David Nance Group, “Peaced and Slightly Pulverized”

Hair-raising, skin-crawlingly good stuff, if you’re into jammin’ on the one, passin’ the pipe, or just rocking back and forth in a violent trance. 
Reviews
David Nance Group, “Peaced and Slightly Pulverized”

Hair-raising, skin-crawlingly good stuff, if you’re into jammin’ on the one, passin’ the pipe, or just rocking back and forth in a violent trance. 

Words: Jon Pruett

October 12, 2018

David Nance Group
Peaced and Slightly Pulverized
TROUBLE IN MIND
7/10

To call the David Nance Group a garage rock band is not exactly fair or true. There are some signifiers of shared interests—’60s and ’70s rock, specifically, and let’s not forget that ragged guitar sound or their recording style, in which everything bleeds into the red and sets off alarms of all shapes and sizes. But Nance and his band are something else, something that sounds like it’s coming from the basement, less concerned with niche elements and more into stripping down rock and roll to a series of feral tones.
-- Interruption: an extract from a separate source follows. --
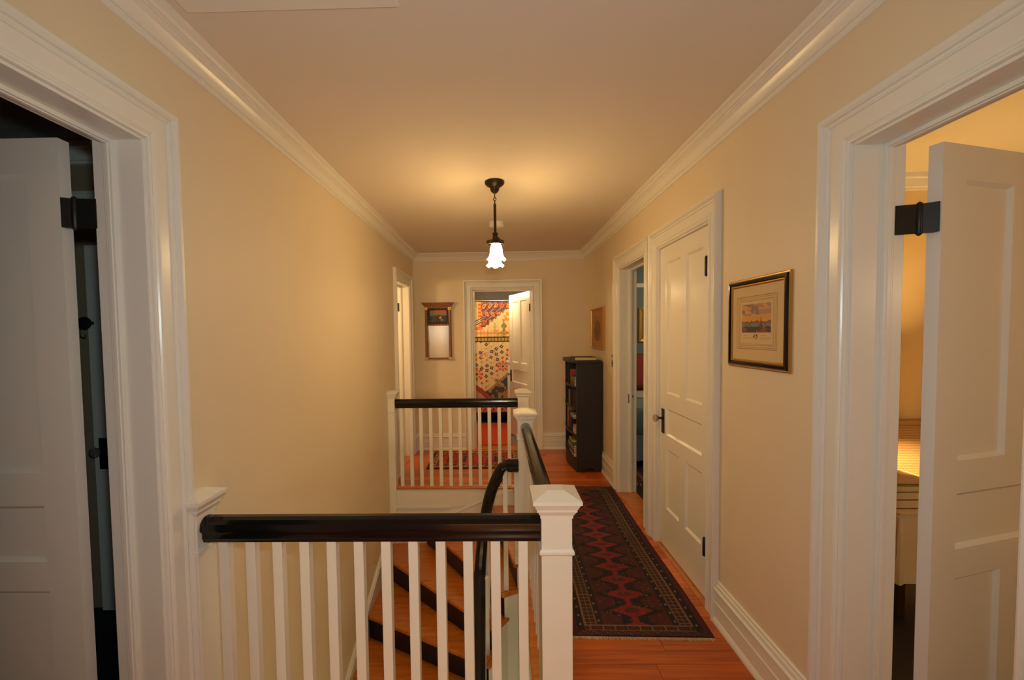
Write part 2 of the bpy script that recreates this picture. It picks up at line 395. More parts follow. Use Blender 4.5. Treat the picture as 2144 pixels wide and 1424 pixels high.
# ------------------------------------------------------------------ doors
def knob_set(parent, x, z, yface, out, plate=True):
    """black plate and glass knob on a face (local), out=-1/+1 along y"""
    pl = MB().box(x-0.024, x+0.024, min(yface, yface+out*0.004), max(yface, yface+out*0.004), z-0.085, z+0.085).build('escutcheon', IRON, parent, bevel=0.001)
    MB().lathe([(0.006, 0), (0.014, 0.002), (0.014, 0.008), (0.008, 0.012), (0.008, 0.030), (0.014, 0.034), (0.012, 0.040)], (x, yface, z+0.02), 16, None, 'y').build('knob_shank', IRON, pl, smooth=True) if out > 0 else \
    MB().lathe([(0.006, 0), (0.014, -0.002), (0.014, -0.008), (0.008, -0.012), (0.008, -0.030), (0.014, -0.034), (0.012, -0.040)], (x, yface, z+0.02), 16, None, 'y').build('knob_shank', IRON, pl, smooth=True)
    s = out
    MB().lathe([(0.010, 0.036*s), (0.022, 0.042*s), (0.027, 0.052*s), (0.025, 0.062*s), (0.015, 0.068*s), (0.0005, 0.069*s)], (x, yface, z+0.02), 12, None, 'y').build('knob', GLASS, pl)
def hinge(parent, x, y, z, hh=0.09, leaf=0.04, ang=0.0):
    """open butt hinge: knuckle at (x,y), two leaves"""
    hg = MB().lathe([(0.0005, -hh/2-0.006), (0.005, -hh/2-0.004), (0.0075, -hh/2), (0.0075, hh/2), (0.005, hh/2+0.005), (0.0005, hh/2+0.008)], (x, y, z), 12).build('hinge', IRON, parent, smooth=True)
    return hg
def door(name, label, wid, hei, loc, rz, knob_side='free', th=0.036, flip=1, knobs=(-1, 1)):
    root = empty(name, loc, rz); S(root, label, 'door')
    st, mu = 0.105, 0.085
    zs = [0.0, 0.275, 0.69, 0.785, 0.965, 1.07, hei-0.105, hei]
    f = MB(); y0, y1 = -th/2, th/2
    f.box(0, st, y0, y1, 0, hei).box(wid-st, wid, y0, y1, 0, hei)
    for a, c in ((0, 1), (2, 3), (4, 5), (6, 7)): f.box(st, wid-st, y0, y1, zs[a], zs[c])
    cx = wid/2
    f.box(cx-mu/2, cx+mu/2, y0, y1, zs[1], zs[2]).box(cx-mu/2, cx+mu/2, y0, y1, zs[5], zs[6])
    f.build('frame', TRIM, root)
    for (a, c, z0, z1) in ((st, cx-mu/2, zs[5], zs[6]), (cx+mu/2, wid-st, zs[5], zs[6]), (st, wid-st, zs[3], zs[4]), (st, cx-mu/2, zs[1], zs[2]), (cx+mu/2, wid-st, zs[1], zs[2])):
        p = MB().box(a, c, -0.006, 0.006, z0, z1).build('panel', TRIM, root)
        mo = MB(); q = 0.012
        for s in (-1, 1):                                  # sloped sticking around each panel
            o_, i_ = s*th/2*0.98, s*0.006
            co = [(a, z0), (c, z0), (c, z1), (a, z1)]; ci = [(a+q, z0+q), (c-q, z0+q), (c-q, z1-q), (a+q, z1-q)]
            for k in range(4):
                l = (k+1) % 4
                mo._q([(co[k][0], o_, co[k][1]), (co[l][0], o_, co[l][1]), (ci[l][0], i_, ci[l][1]), (ci[k][0], i_, ci[k][1])])
        mo.build('moulding', TRIM, p)
    for s in knobs: knob_set(root, wid-0.052, 0.87, s*th/2, s)
    return root
# near left door, swung into the left room, square to the wall
d1 = door('door_1', 'white panelled door standing open in the near left doorway', 0.74, 2.10, (-1.33, 1.3215, 0.012), R(180), knobs=(-1,))
# near right door, swung into the right room
d2 = door('door_2', 'white panelled door standing open in the near right doorway', 0.74, 2.045, (1.332, 1.352, 0.012), R(15.8), knobs=(1,))
# closed door (hinged on the near side): local +x runs along +y, face -x
d3 = door('door_3', 'closed white five panel door with glass knob on the right wall', 0.722, 2.055, (1.150, 2.304, 0.014), R(90), knobs=(1,))
# bathroom door
d4 = door('door_4', 'white panelled bathroom door standing half open', 0.74, 2.045, (0.432, 5.69, 0.014), R(110), knobs=(1,))
d5 = door('door_5', 'white panelled door folded back inside the far left doorway', 0.63, 2.06, (-1.285, 5.268, 0.012), R(180), knobs=())
# hinges (leaf plates and knuckles)
def leafbox(parent, name, pts, z0, z1, m=IRON):
    bb = MB().prism(pts, z0, z1); return bb.build(name, m, parent, bevel=0.0008)
def world_child(o, parent):
    o.parent = parent; bpy.context.view_layer.update(); o.matrix_parent_inverse = parent.matrix_world.inverted()
for (d, kx, ky, jx0, jx1, jy, ex, ey0, ey1, zz) in ((d1, -1.302, 1.318, -1.24, -1.300, 1.326, -1.328, 1.303, 1.318, (0.30, 1.888)), (d2, 1.297, 1.362, 1.24, 1.295, 1.379, 1.329, 1.334, 1.356, (0.30, 1.836))):
    for z in zz:
        hg = MB().lathe([(0.0005, -0.052), (0.006, -0.049), (0.0085, -0.045), (0.0085, 0.045), (0.006, 0.049), (0.0005, 0.053)], (kx, ky, z), 12).build('hinge', IRON, None, smooth=True)
        sx = 1 if kx > 0 else -1
        plate = MB()
        plate.prism([(jx0, jy-0.003), (jx1, ky-0.002), (jx1, ky+0.002), (jx0, jy+0.001)] if sx > 0 else [(jx1, ky-0.002), (jx0, jy-0.003), (jx0, jy+0.001), (jx1, ky+0.002)], z-0.045, z+0.045)
        plate.prism([(kx, ky-0.003), (ex, ey0), (ex+0.0025*sx, ey0), (ex+0.0025*sx, ey1), (kx, ky+0.003)] if sx > 0 else [(ex-0.0025, ey0), (ex, ey0), (kx, ky-0.003), (kx, ky+0.003), (ex-0.0025, ey1)], z-0.045, z+0.045)
        pl = plate.build('hinge_leaf', IRON, None)
        world_child(hg, d); world_child(pl, d)
for z in (0.31, 1.85):        # closed door knuckles at its near edge
    hg = MB().lathe([(0.0005, -0.056), (0.005, -0.054), (0.0095, -0.048), (0.0095, 0.048), (0.005, 0.054), (0.0005, 0.056)], (1.1225, 2.350, z), 12).build('hinge', IRON, None, smooth=True); world_child(hg, d3)
for z in (0.31, 1.84):
    hg = MB().box(0.405, 0.437, 5.655, 5.672, z-0.05, z+0.05).build('hinge', IRON, None); world_child(hg, d4)
    hg = MB().box(-1.238, -1.20, 5.238, 5.247, z-0.05, z+0.05).build('hinge', IRON, None); world_child(hg, d5)
# strike plate on the bedroom doorway lining
sp = MB().box(1.195, 1.222, 3.972, 3.981, 0.845, 0.93).box(1.222, 1.238, 3.972, 3.981, 0.895, 0.915).build('strike_plate', IRON, bpy.data.objects['trim_13'])

# ------------------------------------------------------------------ staircase
RZ = 0.19
LN = [((0.150, 3.14), (0.150, 4.19)), ((0.113, 3.11), (-0.068, 4.19)), ((0.015, 3.06), (-0.745, 4.19)), ((-0.055, 2.955), (XL, 3.92)), ((-0.100, 2.87), (XL, 3.375)), ((-0.12, 2.78), (XL, 2.985))]
for k in range(1, 8): LN.append(((-0.12, 2.78-0.215*k), (XL, 2.985-0.235*k)))
stairs = empty('staircase', (0, 0, -2.7)); tag(stairs, 'winding staircase with orange wooden treads and black risers', 'staircase')
def sp_(o): o.location = (0, 0, 2.7); return o
def off(l, d):
    (x0, y0), (x1, y1) = l; t = Vector((x1-x0, y1-y0)).normalized(); n = Vector((-t.y, t.x))   # toward the lower side
    if n.dot(Vector((-0.5, -1))) < 0: n = -n
    return ((x0+n.x*d, y0+n.y*d), (x1+n.x*d, y1+n.y*d))
for i in range(1, len(LN)):
    z = -RZ*i
    a = off(LN[i], 0.025); c = off(LN[i-1], -0.006)
    poly = [a[0], a[1]]
    if i == 3: poly.append((XL, 4.19))
    poly += [c[1], c[0]]
    poly = [(max(XL+0.012, p[0]), min(p[1], 4.185)) for p in poly]
    t = MB().prism(poly, z-0.030, z).build('tread', TREADW, stairs, bevel=0.008); sp_(t)
    # return nosing at the inner end
    e0 = Vector(a[0]); e1 = Vector(c[0]); d_ = (e1-e0).normalized()
    n_ = Vector((d_.y, -d_.x)); n_ = n_ if n_.x > 0 else -n_
    q = [e0 - d_*0.004, e1 + d_*0.02, e1 + d_*0.02 + n_*0.032, e0 - d_*0.004 + n_*0.032]
    r_ = MB().prism([(p.x, p.y) for p in q], z-0.028, z).build('return_nosing', TREADW, stairs, bevel=0.008); sp_(r_)
for i in range(0, len(LN)-1):
    z1 = -RZ*i - (0.028 if i == 0 else 0.030); z0 = -RZ*(i+1)
    (x0, y0), (x1, y1) = LN[i]; (u0, v0), (u1, v1) = off(LN[i], -0.018)
    rm = RISER if i else TRIM
    r_ = MB().prism([(x0, y0), (max(x1, XL+0.01), y1), (max(u1, XL+0.01), v1), (u0, v0)], z0, z1).build('riser', rm, stairs); sp_(r_)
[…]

You could say the sounds made by David Nance over the past six years have continued the legacy laid down by Peter Laughner, Electric Eels, Royal Trux, and Sic Alps—jaw-snapping riff-rock and narcotic blurts of noise with a heavy love of The Stones, blemished punk, and the guitar solo on The Velvet Underground’s “Heard Her Call My Name.” Nance as a vocalist is a barely decipherable mush of disjointed words and poetic flashes, like if Silver Jews’ David Berman sang with a microphone in his mouth as Lux Interior used to. “Do the negative boogie!” he shouts on his last album, and the groove was so insistent and the guitars so loud that it was damn near impossible to not do the negative boogie, even though no one knew exactly what it was.

Now Nance is back with a full-on group, and opening track “Poison” is a hell-raiser of an anthem—it sounds like a muscle-bound Pavement covering “Long Black Veil.” But before you can decide this is the band’s Crooked Rain, Crooked Rain, they launch into “Ham Sandwich,” and that visceral, blasting white noise and galloping drum beat and deep-fried oscillator is pure, anxiety-riddled blues. Two songs on the album, “Amethyst” and “Prophet’s Profit,” are Laserium-friendly, desert-sand-blasted rock epics in the Crazy Horse vein, but with Stooges-type squall. It is hair-raising, skin-crawlingly good stuff, if you’re into jammin’ on the one, passin’ the pipe, or just rocking back and forth in a violent trance.